Sunday, August 31, 2014

SAM SMITH PARK BIRD WALK - SATURDAY, SEPTEMBER 6TH

Note that the CCFEW poster advertising this event features a photograph of the Yellow Crowned Night Heron.  Hopefully, it will still be there on Saturday.

Friday, August 29, 2014

INVASIVE SPECIES THREAT TO WETLANDS

The Toronto Star recently published this article about the growing threat of the invasive species "phragmites" on wetland areas.  Sam Smith Park visitors will have noticed that this plant is now present in our own wetlands, displacing native bulrushes.   

This poses, for example, problems for nesting Red Winged Blackbirds who find the long, slender reeds too weak to support nest building.

Click on article title below to read more and to see the Conservation Authority's response to the issue.

"Invasive phragmites hurting bird population on Leslie St. Spit"


The invasive species crowds out native vegetation that waterfowl and shorebirds use for food and shelter, threatening to put a dent in the birder's paradise .....

Phragmites australis, known as "phrag", has spread rapidly along shorelines in Ontario and crowds out native growth .....

Feasting on moisture, the plant proliferates in wetlands and marshes, along lakeshores, and in the disturbed soil bordering highways ..... 

Tuesday, August 26, 2014

MORE PHOTOGRAPHS OF YELLOW CROWNED NIGHT HERON

Thanks to Ed McAskill for sending us these pics of our southern visitor.  You can see more of Ed's work on his Flickr website.

The Yellow Crowned Night Heron is a nocturnal heron of the
southern swamps and coasts.  The range map for the species explains the interest local birders have shown in this bird's unexpected presence in our region.  This bird is a juvenile or immature.

The Black Crowned Night Heron is native to our area - a number of them feed and roost in Sam Smith Park.






Thursday, August 21, 2014

RARE JUVENILE YELLOW-CROWNED NIGHT HERON IN SAM SMITH PARK

Birders have been delighted over the last week  by the appearance of a very unusual visitor to our park.

Many thanks to Heather Jack for the wonderful photographs.

Report from David Pryor posted on ONTBIRDS ...

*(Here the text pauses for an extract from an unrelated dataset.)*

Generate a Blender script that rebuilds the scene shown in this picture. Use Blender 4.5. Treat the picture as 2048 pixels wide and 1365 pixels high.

"The juvenile Yellow-Crowned Night-Heron has been roosting in a tree along with an adult and juvenile Black-Crowned Night-Heron, low to the water, on the north east side of the island in the marshy cattail overflow pond located about 50 yards due east of the southernmost parking lot.   The bird was best seen from the gravel path which runs north and south on the east side of the pond
In comparison to the other juvenile bird (which is clearly a Black-
Crowned), the bird's upper mandible is largely blackish while the lower mandible, other than the tip, appears somewhat pale.  The bird has grayish rather than brown upper parts, has much more finely spotted wings, seems to be longer-necked and legged, as well as showing a blunter, thicker bill. This bird's call was is relatively high-pitched, almost like a scream."